In this Budget, we are not returning to austerity, because austerity would not lift 450,000 children out of poverty, but this Labour Government will. Austerity would not expand free school meals to 3,200 children in my constituency, but this Labour Government will. Austerity would not cut £150 off the average energy bill, but this Labour Government will. Austerity would not freeze rail fares, fuel duty and prescription charges, but we will, just as we will cut NHS waiting lists and support the 3,500 small and medium-sized enterprises in my constituency with fully funded apprenticeships. Austerity would not rebuild this country, but this Labour Government will.

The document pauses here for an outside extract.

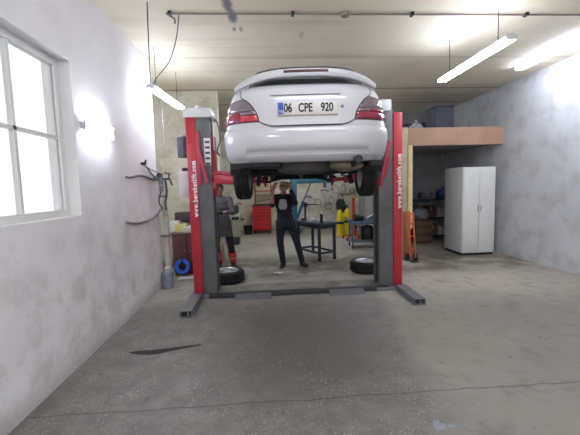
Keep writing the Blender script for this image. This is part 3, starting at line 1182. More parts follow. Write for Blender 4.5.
    for s_ in (-1, 1):
        b.bar(lp(f0 + e * s_ * (wd / 2 - .005) + Vector((0, 0, .04))), lp(f1 + e * s_ * (wd / 2 - .005) + Vector((0, 0, .04))), .010, .08)
    ft = obj('foot', b, M_steel, lift)
    obj('foot_plug', B().bar(lp(f1 - d * .06 + Vector((0, 0, .04))), lp(f1 - d * .05 + Vector((0, 0, .04))), wd - .02, .064), M_dsteel, ft)
    obj('foot_bolt', B().cyl(lp(f1 - d * .03 + e * .02 + Vector((0, 0, .008))), lp(f1 - d * .03 + e * .02 + Vector((0, 0, .05))), .014, None, 6), M_steel, ft)
    # lower guard rail inside edge
    obj('column_bolt', B().cyl(lp(((ro + ri) / 2, YC - .03, .05)), lp(((ro + ri) / 2, YC - .03, .075)), .014, None, 6), M_dsteel, lift)

YC = 0.5 * (YCS[-1] + YCS[1])
# floor crossover plate between the columns with its two drive-over ramps
xl, xr = cols[-1]['i'] + .02, cols[1]['i'] - .02
obj('crossover_plate', B().bx(lp((xl - .10, YC + .0, 0)), lp((xr + .10, YC + .40, .06)), .006), mat('dusty_plate', (146, 140, 131), .6, var=.1, scale=5, dirt=(84, 76, 66), dirt_amt=.6), lift)
obj('crossover_edge', B().bx(lp((xl - .14, YC - .05, 0)), lp((xr + .14, YC - .002, .075)), .006), mat('edge_steel', (62, 62, 62), .5, .3, var=.1), lift)
for (xa, xb) in ((235, 271.5), (331, 367.5)):
    A, Bp = fl(xa, 299.5 if xa < 300 else 296.5), fl(xb, 299.5 if xa < 300 else 296.5)
    x0, x1 = A.x, Bp.x
    poly = [(YC - .18, 0), (YC - .05, .062), (YC + .02, .078), (YC + .02, .07), (YC - .05, .05), (YC - .07, .0)]
    MX = Matrix(((0, 0, 1, 0), (1, 0, 0, 0), (0, 1, 0, 0), (0, 0, 0, 1)))
    b = B().prism([(p[0] - LO.y, p[1]) for p in poly], x0 - LO.x, x1 - LO.x, MX)
    obj('ramp', b, mat('ramp_steel', (104, 104, 108), .5, .2, var=.12, scale=10), lift)

# control box and motor on the outer side of the left column
a, d_ = at(179.5, 171.5, 5.25), at(189.5, 198, 5.25)
cbx = obj('control_box', B().bx(lp((a.x, 5.18, d_.z)), lp((cols[-1]['o'] + .005, 5.30, a.z)), .008), mat('box_grey', (224, 224, 222), .5, var=.03), lift)
obj('box_door', B().bx(lp((a.x + .02, 5.172, d_.z + .03)), lp((cols[-1]['o'] - .01, 5.18, a.z - .03)), .004), mat('box_grey2', (216, 217, 216), .5), cbx)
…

We will do all that while adhering to our fiscal rules and cutting the national debt over the course of this Parliament. That discipline and stability are important, not just for addressing the amount of interest the Government pay on their debt—to be clear, there is nothing progressive about spending £1 in every £10 of taxpayers’ money on debt interest—but for the cost to individual families. We on the Labour side of the House know that when a Government choose populism over realism, or the economics of fantasy over stability, it is working people who pay the price—those people whose mortgages soared after Liz Truss’s mini-Budget, leaving them scrabbling around to find the extra cash to keep the roof over their heads. As a result of this Government’s determination to deliver economic stability, those mortgage rates are now coming down, with interest rates already cut five times by the Bank of England since last year’s election, saving the typical family £1,000 a year. With this Budget forecast by the OBR to reduce CPI inflation by 0.4 percentage points next year, we can hope for further cuts to interest rates soon.
We are under no illusion: there is more to do. But this Budget is another key step in turning the page on the chaos left by the previous Government. Guided by our Labour values, we are putting the priorities of the British people back at the heart of Government policy and, by doing so, giving working people the stability and investment in the future that they deserve.